Gerbig selbst dürfte in der Region vermutlich wenig bekannt sein. Doch das Interesse an ihm ist nach wie vor groß, wie Böhm und Knop erfreut feststellen. Aus ganz Deutschland sind bereits Besucher nach Ingolstadt gekommen, manche sogar schon zweimal. Und sie haben nicht nur die Bilder, Schnitte, Drucke und Zeichnungen betrachtet, sondern auch gekauft. Viele alle der ausgestellten Werke können nämlich erworben werden, und rund ein Drittel ist schon weg.
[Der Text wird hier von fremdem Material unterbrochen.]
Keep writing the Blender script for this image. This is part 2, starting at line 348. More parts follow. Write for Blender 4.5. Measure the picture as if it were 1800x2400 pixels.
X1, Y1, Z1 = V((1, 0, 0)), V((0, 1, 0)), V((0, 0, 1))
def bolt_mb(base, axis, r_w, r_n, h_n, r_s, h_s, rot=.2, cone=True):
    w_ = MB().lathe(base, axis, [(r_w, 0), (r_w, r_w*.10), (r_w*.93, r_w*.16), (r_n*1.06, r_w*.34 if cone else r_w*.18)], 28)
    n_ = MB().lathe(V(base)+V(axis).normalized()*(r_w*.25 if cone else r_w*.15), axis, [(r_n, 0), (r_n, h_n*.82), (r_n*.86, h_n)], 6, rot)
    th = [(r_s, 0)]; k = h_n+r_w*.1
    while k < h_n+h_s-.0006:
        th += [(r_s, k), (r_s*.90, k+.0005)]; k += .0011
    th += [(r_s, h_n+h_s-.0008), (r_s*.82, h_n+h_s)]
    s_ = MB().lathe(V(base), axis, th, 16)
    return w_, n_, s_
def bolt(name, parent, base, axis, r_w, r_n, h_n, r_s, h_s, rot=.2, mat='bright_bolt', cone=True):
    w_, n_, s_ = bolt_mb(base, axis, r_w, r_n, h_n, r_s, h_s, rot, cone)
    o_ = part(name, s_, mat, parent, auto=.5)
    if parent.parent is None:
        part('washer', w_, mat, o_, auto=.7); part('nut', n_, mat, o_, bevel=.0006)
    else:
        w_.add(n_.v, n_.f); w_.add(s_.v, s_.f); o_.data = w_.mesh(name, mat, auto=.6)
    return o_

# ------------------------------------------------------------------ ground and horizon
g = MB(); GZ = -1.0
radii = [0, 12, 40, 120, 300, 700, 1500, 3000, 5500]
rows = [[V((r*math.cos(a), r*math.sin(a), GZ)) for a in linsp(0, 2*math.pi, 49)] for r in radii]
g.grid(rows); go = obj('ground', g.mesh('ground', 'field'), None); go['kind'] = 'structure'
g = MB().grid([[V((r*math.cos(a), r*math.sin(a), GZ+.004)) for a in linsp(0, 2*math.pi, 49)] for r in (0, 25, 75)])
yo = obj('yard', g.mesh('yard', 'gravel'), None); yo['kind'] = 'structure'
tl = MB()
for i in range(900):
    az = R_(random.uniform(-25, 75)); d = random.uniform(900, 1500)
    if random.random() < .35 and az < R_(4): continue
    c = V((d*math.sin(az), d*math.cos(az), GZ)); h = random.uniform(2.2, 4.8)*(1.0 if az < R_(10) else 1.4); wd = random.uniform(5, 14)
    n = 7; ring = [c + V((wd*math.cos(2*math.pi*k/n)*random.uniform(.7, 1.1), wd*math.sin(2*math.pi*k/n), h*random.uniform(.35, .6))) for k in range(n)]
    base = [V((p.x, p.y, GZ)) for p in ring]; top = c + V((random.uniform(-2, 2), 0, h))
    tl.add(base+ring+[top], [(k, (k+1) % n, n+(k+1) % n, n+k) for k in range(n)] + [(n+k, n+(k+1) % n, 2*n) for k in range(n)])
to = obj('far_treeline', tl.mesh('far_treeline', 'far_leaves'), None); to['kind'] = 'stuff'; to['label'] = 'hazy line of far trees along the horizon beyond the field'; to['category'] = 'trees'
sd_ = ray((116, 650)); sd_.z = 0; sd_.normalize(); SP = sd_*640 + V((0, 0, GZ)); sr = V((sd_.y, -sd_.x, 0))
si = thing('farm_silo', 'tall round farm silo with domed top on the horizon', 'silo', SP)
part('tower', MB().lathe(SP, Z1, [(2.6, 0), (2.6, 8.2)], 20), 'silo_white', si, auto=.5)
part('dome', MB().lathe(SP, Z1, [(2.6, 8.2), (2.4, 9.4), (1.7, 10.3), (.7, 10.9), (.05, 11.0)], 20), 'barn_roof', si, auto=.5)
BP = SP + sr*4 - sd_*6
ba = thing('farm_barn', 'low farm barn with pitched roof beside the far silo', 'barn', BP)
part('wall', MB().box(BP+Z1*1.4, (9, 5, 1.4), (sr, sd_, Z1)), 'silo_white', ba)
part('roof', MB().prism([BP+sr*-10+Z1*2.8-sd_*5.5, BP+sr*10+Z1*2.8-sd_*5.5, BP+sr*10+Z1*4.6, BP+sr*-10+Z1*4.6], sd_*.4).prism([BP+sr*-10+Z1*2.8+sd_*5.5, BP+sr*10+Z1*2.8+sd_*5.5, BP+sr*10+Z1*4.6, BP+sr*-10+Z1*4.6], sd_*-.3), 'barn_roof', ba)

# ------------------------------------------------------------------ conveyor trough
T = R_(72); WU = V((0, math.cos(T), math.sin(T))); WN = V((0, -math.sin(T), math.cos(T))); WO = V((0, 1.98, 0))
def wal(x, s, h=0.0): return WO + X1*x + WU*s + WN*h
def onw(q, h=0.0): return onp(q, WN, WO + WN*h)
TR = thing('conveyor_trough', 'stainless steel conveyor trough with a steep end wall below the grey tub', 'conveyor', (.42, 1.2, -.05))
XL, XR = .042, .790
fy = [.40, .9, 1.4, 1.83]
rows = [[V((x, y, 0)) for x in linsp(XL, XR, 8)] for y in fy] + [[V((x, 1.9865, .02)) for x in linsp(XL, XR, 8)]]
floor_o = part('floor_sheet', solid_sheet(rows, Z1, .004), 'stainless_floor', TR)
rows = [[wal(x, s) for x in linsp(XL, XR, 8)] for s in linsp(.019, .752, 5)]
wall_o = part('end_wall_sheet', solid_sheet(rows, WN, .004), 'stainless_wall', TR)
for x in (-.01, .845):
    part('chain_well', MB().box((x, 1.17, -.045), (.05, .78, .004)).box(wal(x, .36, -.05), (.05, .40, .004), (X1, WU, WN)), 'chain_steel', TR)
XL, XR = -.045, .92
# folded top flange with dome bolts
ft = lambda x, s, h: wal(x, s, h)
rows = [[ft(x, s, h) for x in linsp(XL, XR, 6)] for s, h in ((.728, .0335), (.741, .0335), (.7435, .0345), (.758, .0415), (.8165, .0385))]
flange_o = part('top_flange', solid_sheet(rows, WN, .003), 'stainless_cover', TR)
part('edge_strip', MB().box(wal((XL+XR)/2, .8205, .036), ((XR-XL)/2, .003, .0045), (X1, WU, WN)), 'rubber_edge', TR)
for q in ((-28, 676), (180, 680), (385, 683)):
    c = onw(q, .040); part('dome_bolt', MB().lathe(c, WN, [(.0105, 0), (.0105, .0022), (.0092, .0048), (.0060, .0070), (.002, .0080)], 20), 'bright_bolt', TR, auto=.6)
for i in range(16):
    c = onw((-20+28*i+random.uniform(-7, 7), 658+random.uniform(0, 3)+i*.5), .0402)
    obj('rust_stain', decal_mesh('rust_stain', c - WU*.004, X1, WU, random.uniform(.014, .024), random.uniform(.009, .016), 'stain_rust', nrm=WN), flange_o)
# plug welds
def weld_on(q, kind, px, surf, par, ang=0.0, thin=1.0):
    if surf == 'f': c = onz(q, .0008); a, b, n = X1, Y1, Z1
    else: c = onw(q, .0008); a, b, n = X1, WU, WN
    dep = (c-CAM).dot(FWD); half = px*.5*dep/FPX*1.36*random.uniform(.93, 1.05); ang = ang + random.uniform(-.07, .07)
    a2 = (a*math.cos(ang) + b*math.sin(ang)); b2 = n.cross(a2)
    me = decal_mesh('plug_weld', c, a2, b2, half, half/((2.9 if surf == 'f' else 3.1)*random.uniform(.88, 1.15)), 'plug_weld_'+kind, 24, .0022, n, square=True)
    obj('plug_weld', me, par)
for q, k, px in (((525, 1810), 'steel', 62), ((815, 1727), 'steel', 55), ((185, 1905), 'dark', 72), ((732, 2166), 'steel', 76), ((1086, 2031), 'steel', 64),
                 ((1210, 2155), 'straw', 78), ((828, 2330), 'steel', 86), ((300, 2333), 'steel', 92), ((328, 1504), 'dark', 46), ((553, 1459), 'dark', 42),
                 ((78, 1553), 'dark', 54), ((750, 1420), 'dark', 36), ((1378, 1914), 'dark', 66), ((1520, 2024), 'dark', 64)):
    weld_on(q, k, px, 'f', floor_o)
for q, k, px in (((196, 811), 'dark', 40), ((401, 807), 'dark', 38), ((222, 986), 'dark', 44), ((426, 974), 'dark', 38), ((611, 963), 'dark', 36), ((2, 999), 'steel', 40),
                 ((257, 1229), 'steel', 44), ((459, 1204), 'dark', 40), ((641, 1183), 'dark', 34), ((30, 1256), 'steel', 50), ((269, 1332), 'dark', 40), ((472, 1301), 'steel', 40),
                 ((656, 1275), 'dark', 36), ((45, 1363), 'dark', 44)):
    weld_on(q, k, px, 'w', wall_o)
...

Wer also die Gelegenheit nutzen will, einmal ein Original sein Eigen zu nennen, sollte also bald mal im Bauerngerätemuseum in Hundszell vorbeischauen - bis zum 6. September besteht noch Gelegenheit. Zur Ausstellung ist auch ein reich bebilderter Katalog erschienen. In einer Vorzugsausgabe ist der Holzschnitt "Sensenschärfer" von Alexander Gerbig enthalten.